The blocks that the private sector pension schemes of Lancashire and Northern Ireland have funded are not just places where people can lay their head at night. They are built specifically with a focus on lifestyle. There are en-suite bedrooms, wi-fi, rooms to host parties booked through an app, dry cleaning services, storage areas, supermarkets, wide corridors so residents can move their furniture around and even electric cars for hire. There is also an onsite team managing the property.

Professionals aged between 25 and 34 are the largest demographic taking leases in the private rented market. They are taking advantage of the sector’s flexibility of tenure, which allows them to move to new  locations to develop their career without the hassle of buying and selling properties. This is a lifestyle choice where Knight Frank expects to see little change. It surveyed the opinions of 10,000 private tenants in June and found that 68% expect to be renting in three years time, a nod to the desire for flexibility.

Fry questioned the role that student accommodation is playing in setting expectations among young professionals. Purpose-built housing means that some people have already experienced a certain standard of living at university and want a better quality of accommodation than they could buy now that they are on the career ladder.

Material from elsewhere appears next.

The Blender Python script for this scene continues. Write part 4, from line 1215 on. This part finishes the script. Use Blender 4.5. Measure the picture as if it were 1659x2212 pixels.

Affordability is another issue. Rising house prices resulting from inadequate supply are keeping some from stepping on the housing ladder.

Housing is not a new institutional asset class. It was a strategy for professional investors for decades until rent controls were introduced in the 1970s. The cap was abolished in the late 1980s to encourage private capital to help increase the country’s housing stock. Yet it took around 25 years for institutions to be tempted back into the market. “Institutions have been there before and got their fingers burnt during the rent control period,” Greaves says.

Rent controls mixed with high inflation meant that investors lost money. “People in institutions have long memories,” Greaves says.

A favourable government can be added to the investment drivers discussed earlier in this article as to why housing is back on the agenda in the offices of institutions throughout the City.